The fundamental most beginners skip
Most beginners chase finished, impressive drawings and skip the boring part: fundamentals. Each session should target exactly one — proportion, value, edges, gesture, or composition. Trying to fix everything at once fixes nothing.
How to target one fundamental
Pick the weakest one and make it the only thing that matters for that session. If your proportions are off, draw the same object five times measuring carefully each time. Ignore shading entirely. Constraint accelerates learning.
The missing piece: feedback
Here’s the trap of self-teaching: without feedback, you practice your mistakes until they’re permanent. A teacher would point at your drawing and say “the handle is too high — that’s why it looks off.” Most people don’t have a teacher on call.
This is exactly the gap Croqui is built to fill. You upload a drawing and an AI council reviews it the way a tutor would — naming what works and the single most useful thing to fix next. It turns aimless practice into directed practice, which is where real progress comes from.
Mistakes that quietly slow beginners down
A few habits keep people stuck longer than they need to be — worth avoiding from day one:
- Chasing detail too early. Rendering every eyelash on a face whose proportions are off just polishes a broken drawing. Structure first, detail last.
- Copying anime or photos before the basics. Stylised art hides the fundamentals you most need to learn. Draw real objects from life first.
- Working without a reference. Drawing a hand “from imagination” before you’ve studied real hands teaches you to draw your assumptions. Use a reference, even a rough one.
- Perfectionism on a single page. A sketchbook is for reps, not masterpieces. Fill pages with rough attempts; quantity is what trains the eye.
- Comparing your week one to someone’s year ten. That’s not motivation, it’s discouragement in disguise. Compare your drawing today to yours from last month.
How to stay consistent (the part that actually decides it)
Talent isn’t the variable that separates people who learn to draw from people who quit — consistency is. And consistency is a design problem, not a willpower problem. A few things that make daily practice stick:
- Lower the bar. Commit to five minutes, not an hour. Five minutes you’ll actually do beats a perfect session you keep postponing — and most days you’ll keep going once you’ve started.
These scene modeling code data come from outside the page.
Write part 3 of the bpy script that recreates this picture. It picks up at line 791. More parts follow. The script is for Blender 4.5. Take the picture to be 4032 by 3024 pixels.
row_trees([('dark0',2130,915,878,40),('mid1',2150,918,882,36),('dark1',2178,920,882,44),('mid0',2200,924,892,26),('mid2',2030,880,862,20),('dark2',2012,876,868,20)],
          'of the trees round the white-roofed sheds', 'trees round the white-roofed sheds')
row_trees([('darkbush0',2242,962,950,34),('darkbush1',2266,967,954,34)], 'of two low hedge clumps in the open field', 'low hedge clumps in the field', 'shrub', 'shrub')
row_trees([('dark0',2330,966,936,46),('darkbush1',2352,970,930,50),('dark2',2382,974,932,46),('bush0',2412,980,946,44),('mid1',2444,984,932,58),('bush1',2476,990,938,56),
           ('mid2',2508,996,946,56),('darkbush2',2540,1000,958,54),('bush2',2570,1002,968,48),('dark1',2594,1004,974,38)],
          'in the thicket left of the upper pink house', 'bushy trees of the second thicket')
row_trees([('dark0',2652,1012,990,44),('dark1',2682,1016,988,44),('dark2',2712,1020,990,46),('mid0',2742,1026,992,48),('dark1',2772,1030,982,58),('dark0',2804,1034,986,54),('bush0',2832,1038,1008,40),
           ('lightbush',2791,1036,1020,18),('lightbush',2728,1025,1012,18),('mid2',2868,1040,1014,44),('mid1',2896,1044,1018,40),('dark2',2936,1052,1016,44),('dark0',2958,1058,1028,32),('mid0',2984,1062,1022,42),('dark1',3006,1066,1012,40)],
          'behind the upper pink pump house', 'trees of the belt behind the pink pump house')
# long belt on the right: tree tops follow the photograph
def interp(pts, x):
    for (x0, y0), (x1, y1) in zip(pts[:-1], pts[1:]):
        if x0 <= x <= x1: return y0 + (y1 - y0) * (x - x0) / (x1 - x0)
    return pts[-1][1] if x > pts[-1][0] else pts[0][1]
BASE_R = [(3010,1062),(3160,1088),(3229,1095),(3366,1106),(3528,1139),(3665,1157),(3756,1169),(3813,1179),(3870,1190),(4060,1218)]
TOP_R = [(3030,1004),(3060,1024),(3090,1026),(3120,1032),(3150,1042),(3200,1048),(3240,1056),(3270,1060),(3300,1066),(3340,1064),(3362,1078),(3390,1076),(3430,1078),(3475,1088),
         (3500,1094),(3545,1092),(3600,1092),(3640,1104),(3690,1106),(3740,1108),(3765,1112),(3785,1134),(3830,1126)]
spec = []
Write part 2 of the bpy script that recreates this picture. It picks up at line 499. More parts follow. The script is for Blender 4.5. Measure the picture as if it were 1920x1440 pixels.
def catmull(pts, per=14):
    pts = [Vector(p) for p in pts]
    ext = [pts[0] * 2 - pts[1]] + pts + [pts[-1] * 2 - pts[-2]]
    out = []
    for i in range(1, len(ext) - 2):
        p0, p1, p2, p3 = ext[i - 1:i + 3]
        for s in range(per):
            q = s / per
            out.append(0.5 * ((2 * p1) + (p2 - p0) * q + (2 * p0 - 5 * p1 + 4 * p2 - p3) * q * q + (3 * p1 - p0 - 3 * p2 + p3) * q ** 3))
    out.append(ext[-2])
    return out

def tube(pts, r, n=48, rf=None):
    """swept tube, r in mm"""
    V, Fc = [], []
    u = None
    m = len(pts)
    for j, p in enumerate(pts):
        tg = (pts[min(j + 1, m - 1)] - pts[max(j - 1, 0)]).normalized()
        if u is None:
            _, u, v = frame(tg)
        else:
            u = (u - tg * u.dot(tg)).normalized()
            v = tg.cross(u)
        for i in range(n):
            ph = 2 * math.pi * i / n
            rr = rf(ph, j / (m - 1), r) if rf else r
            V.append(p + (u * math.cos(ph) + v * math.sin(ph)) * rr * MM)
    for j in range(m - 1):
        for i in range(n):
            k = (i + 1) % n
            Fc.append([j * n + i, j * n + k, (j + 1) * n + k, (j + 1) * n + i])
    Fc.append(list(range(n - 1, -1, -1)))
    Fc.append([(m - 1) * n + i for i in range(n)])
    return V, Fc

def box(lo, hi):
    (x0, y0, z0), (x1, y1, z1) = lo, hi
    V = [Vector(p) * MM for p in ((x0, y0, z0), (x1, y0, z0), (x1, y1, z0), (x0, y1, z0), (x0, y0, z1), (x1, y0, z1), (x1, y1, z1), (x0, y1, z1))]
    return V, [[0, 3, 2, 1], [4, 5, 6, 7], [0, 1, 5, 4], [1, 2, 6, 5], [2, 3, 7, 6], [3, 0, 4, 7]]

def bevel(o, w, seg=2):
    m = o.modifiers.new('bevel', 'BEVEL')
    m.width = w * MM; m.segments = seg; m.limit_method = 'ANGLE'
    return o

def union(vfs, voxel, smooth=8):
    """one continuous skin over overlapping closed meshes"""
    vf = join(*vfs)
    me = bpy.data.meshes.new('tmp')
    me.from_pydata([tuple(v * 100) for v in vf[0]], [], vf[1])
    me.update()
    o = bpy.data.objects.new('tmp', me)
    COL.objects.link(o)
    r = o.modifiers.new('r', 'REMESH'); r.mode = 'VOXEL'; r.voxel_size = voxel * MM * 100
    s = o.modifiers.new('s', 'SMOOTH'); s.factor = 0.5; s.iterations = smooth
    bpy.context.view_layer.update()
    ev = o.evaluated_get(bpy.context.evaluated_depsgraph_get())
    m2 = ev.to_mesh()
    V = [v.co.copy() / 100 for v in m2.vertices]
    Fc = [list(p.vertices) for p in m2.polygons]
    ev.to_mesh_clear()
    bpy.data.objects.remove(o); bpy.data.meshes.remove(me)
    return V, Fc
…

- Attach it to an existing habit. Draw right after your morning coffee, or before bed — pin it to something you already do so you don’t rely on remembering.
- Keep your supplies in sight. A sketchbook left open on the desk gets used; one in a drawer doesn’t.
- Track the streak, not the quality. Mark every day you drew. The chain itself becomes motivating, and it takes the pressure off any single drawing being good.
The goal of the first month isn’t great drawings — it’s an automatic habit. Once showing up is effortless, getting better is just a matter of directed feedback and time.
How to know you’re actually improving
Without a teacher, progress is weirdly hard to see — you improve gradually while your taste improves faster, so your own work keeps looking “not good enough.” Three honest ways to measure it:
- Re-draw the same subject monthly. Draw the same mug on day 1, day 30, and day 60, and put them side by side. The difference will be obvious in a way day-to-day comparison never is.
- Check one fundamental at a time. Don’t ask “is this drawing good?” — ask “are the proportions closer than last week?” Narrow questions have visible answers.
- Get the same kind of feedback consistently. A review that scores every drawing on the same axes — proportion, value, composition, edges — turns “I feel stuck” into “proportion is up, values are still flat.” That’s the difference between a mood and a measurement, and it’s where consistent AI review genuinely helps: it never gets bored of checking the same things honestly.
Plateaus still happen. When one hits, shrink the scope: a week of nothing but ellipses, or nothing but value studies, almost always breaks it. Stuck usually means “spread too thin,” not “out of talent.”
Your first month, in one sentence
Draw simple things for 15 minutes a day, target one fundamental per session, and get feedback on every piece — and in a month you’ll be a visibly different artist than the one reading this.